Surtout, nous espérons connecter Etamine missions et le marché missions ESR pour offrir un outil complètement intégré depuis la décision de partir jusqu’à la liquidation de l’état de frais, sans double saisie, que les crédits soient consommés dans GESLAB ou SIFAC. La gestion des missions est très chronophage dans les laboratoires et nous espérons la simplifier significativement.

Comment le CNRS s’articule-t-il avec ses partenaires académiques pour simplifier le quotidien des laboratoires ?
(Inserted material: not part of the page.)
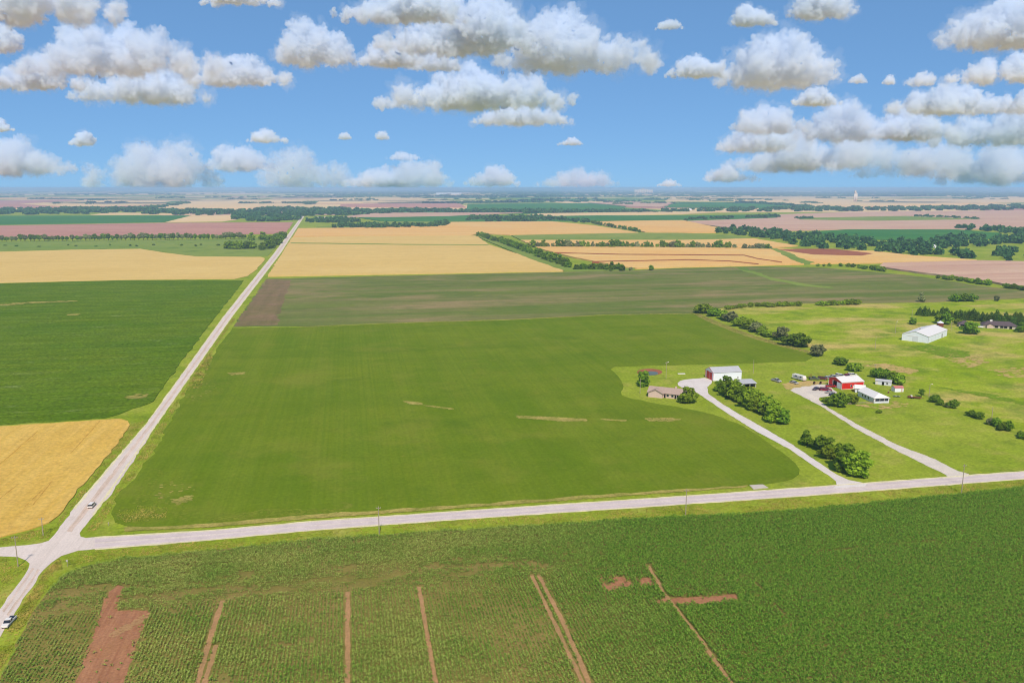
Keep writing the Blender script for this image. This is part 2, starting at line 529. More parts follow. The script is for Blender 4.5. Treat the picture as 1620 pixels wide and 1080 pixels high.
fld('orange_wheat_field', [(824, 381), (1080, 381), (1192, 378.5), (1262, 390), (1216, 394), (850, 393)], 'contour', 1)
CONT = [(850, 393.8), (1080, 393.6), (1223, 395.4), (1247, 405), (1272, 419), (1080, 423.6), (1007, 426), (985, 424), (905, 408)]
fld('contour_wheat_field', CONT, 'contour', .8)
for line in ([(877, 401.7), (980, 404.3), (1080, 405), (1177, 405.8), (1197, 411), (1237, 417)], [(937, 416), (1020, 414.5), (1090, 413), (1153, 415), (1200, 420)]):
    fld('terrace', [(x, y - .8) for x, y in line] + [(x, y + .8) for x, y in reversed(line)], 'dark_stripe', 1, .04)
fld('orange_wheat_field', [(1224, 395), (1330, 397), (1380, 398.5), (1447, 406), (1545, 413), (1397, 417), (1282, 418.4), (1250, 405)], 'contour', .8)
fld('waterway', [(1219, 395), (1228, 395), (1250, 402), (1262, 409), (1290, 418), (1268, 419), (1246, 409)], 'far_lime', 1)
fld('ploughed_patch', [(1230, 397), (1260, 395.6), (1320, 395.5), (1382, 403), (1363, 406.5), (1287, 405)], 'red_soil', .8, .05)
fld('stubble_field', [(1397, 418), (1545, 414), (1620, 415.5), (2050, 424), (2050, 500), (1900, 488), (1620, 457), (1563, 447), (1463, 434), (1390, 424)], 'pink', .8)
fld('far_green_field', [(1280, 368), (1340, 364.3), (1513, 364.3), (1582, 370), (1577, 378), (1463, 381), (1413, 380.5), (1313, 378)], 'far_green', 1, .06)
fld('stubble_field', [(1080, 351), (1230, 345.5), (1232, 340), (1350, 336), (1620, 333.5), (2050, 331), (2050, 372), (1620, 362.5), (1513, 363.8), (1340, 363.8), (1215, 366.5), (1140, 360)], 'pink', 1.5, .1)
fld('green_strip_field', [(1260, 346), (1433, 342.7), (1557, 348), (1380, 350.5), (1265, 348.5)], 'far_lime', 1.5, .15)
fld('orange_wheat_field', [(944, 351.5), (1078, 349), (1134, 361), (1132, 369), (1082, 369), (1020, 368), (957, 357.6)], 'wheat_orange', 1, .05)
fld('far_green_field', [(567, 345), (740, 341.5), (1080, 342), (1230, 340), (1228, 344.5), (1080, 349.5), (940, 350.5), (714, 351), (683, 351.5), (600, 350)], 'far_green', 1.5, .06)
fld('far_lime_field', [(590, 352), (690, 351.8), (706, 356.5), (545, 360.5), (500, 360.5)], 'far_lime', 1.2, .06)
fld('far_wheat_field', [(540, 344), (597, 337.5), (830, 337), (710, 343), (600, 345)], 'pink', 1.5, .1)
fld('far_wheat_field', [(833, 340.5), (860, 338.5), (1080, 335.5), (1145, 336), (1080, 339.5), (870, 343)], 'far_tan', 1.5, .1)
fld('far_green_field', [(738, 333), (740, 323.5), (933, 322), (990, 327.5), (974, 335)], 'far_green', 2, .3)
fld('far_stubble_field', [(538, 328), (540, 323.5), (727, 322), (737, 329)], 'rose', 2, .3)
fld('far_wheat_field', [(500, 322.5), (512, 314), (653, 312.5), (720, 319), (707, 321.5)], 'far_tan', 3, .3)
fld('far_green_field', [(1050, 328.5), (1078, 320.5), (1167, 321), (1290, 328.5), (1160, 330)], 'far_green', 2, .3)
fld('far_stubble_field', [(930, 321.5), (990, 320), (1070, 320.5), (1046, 328.5), (992, 327)], 'pink', 2, .3)
fld('far_wheat_field', [(1052, 319), (1062, 312), (1200, 312.5), (1353, 315.5), (1620, 312.5), (2000, 311), (2000, 325), (1620, 320.5), (1420, 326), (1360, 328.4), (1285, 327.4), (1163, 319.4)], 'far_tan', 3, .3)

# pasture and yards east of the green field
ZC[0] = .05
fld('pasture', [(1137, 489), (1177, 483.5), (1267, 481), (1365, 481), (1480, 479.5), (1620, 473.5), (1900, 498), (1900, 780), (1640, 700), (1560, 664), (1500, 641), (1440, 618), (1415, 597), (1370, 580), (1316, 566), (1290, 553), (1240, 532), (1190, 516), (1140, 498)], 'pasture', .8, .02, False)

for line in ([(39, 803), (81.5, 762)], [(52.5, 800), (83, 762)], [(112, 718), (158, 667)], [(0, 735), (60, 683)], [(0, 790), (30, 766)]):
    (xa, ya), (xb, yb_) = line
    ZC[0] += .01
    sheet('wheat_track', [(xa - .9, ya), (xb - .6, yb_), (xb + .6, yb_), (xa + .9, ya)], .42 + ZC[0] * .1, M['wheat_dark'], None, .12, 3)

# pond with its red bank, north-west of the tan house
def ring(name, cx, cy, rx, ry, z, mat, n=28):
    return sheet(name, [(cx + math.cos(2 * math.pi * i / n) * rx * (1 + .08 * math.sin(3 * i)), cy - math.sin(2 * math.pi * i / n) * ry) for i in range(n)], z, mat, None, .15)


ring('pond_bank', 1028, 588.5, 20, 5.2, .10, M['red_soil'])
ring('pond', 1030, 590.5, 11.5, 3.2, .14, M['water'])
# earth patches showing through the green field
def speckle(name, pts, z, mat, n, r0, r1):
    """a ragged patch: many small flat blots of earth inside an outline"""
    poly = [tuple(G(*p)[:2]) for p in pts]
    q = sample_poly(poly, n)
    cen = q.mean(0)
    V, F = [], []
    for i, (x, y) in enumerate(q):
        r = rnd.uniform(r0, r1)
        b = len(V)
        k = 6
        ph = rnd.uniform(0, 6.28)
        for j in range(k):
            rr = r * rnd.uniform(.6, 1.25)
            V.append((x + rr * 1.5 * math.cos(ph + 6.283 * j / k), y + rr * math.sin(ph + 6.283 * j / k), z + rnd.uniform(.0, .05)))
        F.append(tuple(range(b, b + k)))
    me = bpy.data.meshes.new(name)
    me.from_pydata(V, [], F)
    me.materials.append(mat)
    o = bpy.data.objects.new(name, me)
    COL.objects.link(o)
    o['kind'] = 'structure'


for pp, n in (([(638, 635), (652, 635.6), (667, 638), (668, 641), (650, 640)], 120), ([(668, 641), (690, 643), (718, 647), (716, 648.4), (690, 645.5)], 26), ([(818, 658.2), (860, 659.5), (926, 663), (928, 666.6), (890, 667), (850, 663.6), (820, 661.6)], 330), ([(361, 590.5), (388, 589), (386, 592.6), (365, 594)], 60), ([(1019, 662), (1060, 661), (1078, 664), (1060, 667.5), (1028, 667)], 90), ([(950, 663), (990, 665), (988, 667), (955, 665)], 30), ([(268, 791), (305, 783), (306, 791), (280, 799)], 30), ([(330, 822), (420, 806), (560, 806), (500, 812.6), (400, 820.6), (335, 826)], 0), ([(186, 806), (215, 790), (290, 794), (330, 820), (205, 830), (184, 822)], 0), ([(240, 768), (285, 760), (320, 775), (250, 790)], 8), ([(294, 620), (330, 600), (345, 612), (300, 640)], 8)):
    if n:
        speckle('bare_patch', pp, .3, M['straw'], n * 3, .2, .7)
for pp, n in (([(330, 822), (420, 806), (560, 806), (500, 812.6), (400, 820.6), (335, 826)], 300), ([(186, 806), (215, 790), (290, 794), (330, 820), (205, 830), (184, 822)], 170), ([(196, 780), (240, 740), (300, 760), (250, 800)], 110), ([(292, 630), (330, 590), (372, 600), (330, 640)], 200)):
    speckle('thin_crop', pp, .3, M['thin'], n, .15, .6)
for pp, n, mt, zz in (([(1440, 548), (1470, 545), (1535, 557), (1528, 566), (1500, 566), (1460, 556)], 500, 'lush', .16), ([(1366, 578), (1400, 575), (1452, 586), (1440, 592), (1400, 585)], 260, 'dry', .16), ([(1498, 568), (1545, 563), (1570, 574), (1530, 582)], 130, 'dry', .16), ([(1560, 585), (1640, 580), (1640, 596), (1590, 598)], 110, 'dry', .16), ([(1240, 607), (1275, 603), (1308, 604), (1290, 608), (1258, 613), (1246, 616)], 500, 'dry', .07), ([(1350, 640), (1420, 634), (1450, 640), (1400, 648)], 45, 'dry', .07), ([(1480, 612), (1560, 622), (1640, 641), (1640, 644), (1550, 626)], 150, 'lush', .16)):
    speckle('grass_patch', pp, zz, M[mt], n, .4, 1.6)
for pp, n in (([(0, 482), (40, 478.5), (122, 476), (122, 477.4), (60, 480), (0, 484.4)], 200), ([(107, 498), (124, 497.4), (124, 499), (108, 499.4)], 40), ([(200, 628), (238, 620), (236, 632), (205, 634)], 14)):
    speckle('bare_patch', pp, .52, M['straw'], n, .5, 2.0)
for pp, n in (([(330, 826.5), (500, 813.5), (700, 800), (1060, 775), (1180, 767.5), (1180, 770.5), (1060, 779), (700, 805.5), (500, 819.5), (330, 833.5), (200, 840), (200, 834)], 5000), ([(1096, 497), (1115, 507.5), (1153, 523.5), (1194, 537.5), (1240, 550), (1290, 561), (1296, 559), (1246, 546), (1200, 533), (1160, 519), (1122, 503), (1104, 495.5)], 2200), ([(475, 517), (654, 510), (801, 506), (960, 498), (1096, 495.4), (1096, 497), (960, 499.4), (801, 507.4), (654, 511.4), (475, 518.4)], 1500)):
    speckle('field_margin', pp, .2, M['straw'], n, .2, .7)

# roads
sheet('road', [(-420, 905), (-150, 876.5), (0, 865.5), (42, 862), (64, 859), (77, 855), (92, 838), (116.6, 804), (233, 668), (354, 500), (434, 400), (477, 342), (481.5, 342), (444.5, 400), (368, 500), (253, 664), (179, 777), (148, 815), (126, 843), (127.5, 848.5), (136, 850.5), (330, 839), (500, 824), (700, 810), (1060, 786), (1260, 772), (1322, 767.5), (1480, 756), (1620, 745.3), (2050, 713), (2050, 724), (1620, 757.5), (1260, 785), (1060, 799), (700, 823), (500, 838), (330, 854), (124, 870.5), (97, 879), (81.5, 889.5), (68.5, 901.5), (57, 920), (36, 947), (24, 968), (0, 1008), (-60, 1110), (-100, 1110), (-30, 1012), (0, 963), (33, 918), (45, 899), (47, 891), (41, 886), (28, 880.6), (0, 879.5), (-150, 892), (-420, 925)], .05, M['gravel'], None, .22, 3)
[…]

C.C. Le marché missions a été passé avec l’AMUE et est ouvert à tous les partenaires qui le souhaitent. Au-delà de cet exemple, le CNRS met ses outils à disposition de ceux qui sont intéressés. Ainsi, l’INSERM a adopté DIALOG en septembre dernier pour le dialogue de gestion de tous ses laboratoires, même sans co-tutelle CNRS, et plusieurs établissements vont suivre l’INSERM. Pour les contrats de recherche, hormis la politique de mandataire unique, PCRU est un outil de mise en commun entre tutelles qui connaît un succès croissant. De manière générale, comme le CNRS a acquis le statut de centrale d’achat, ses partenaires peuvent profiter des marchés avec ce label. A chaque fois que les outils ou les prestataires sont communs, les laboratoires sont gagnants. C’est notre objectif.

  • 1Le décret relatif à la gestion budgétaire et comptable publique est un texte établi par le décret nᵒ 2012-1246 du 7 novembre 2012, qui décrit les procédures de gestion des deniers publics et des deniers privés réglementés dans l'administration française.
  • 2Démarche d’amélioration continue. La DAC, vise à améliorer l’action de l’administration du CNRS et maintenir la qualité de service aux unités, harmoniser et simplifier les processus et faire évoluer l’organisation tout en optimisant les ressources.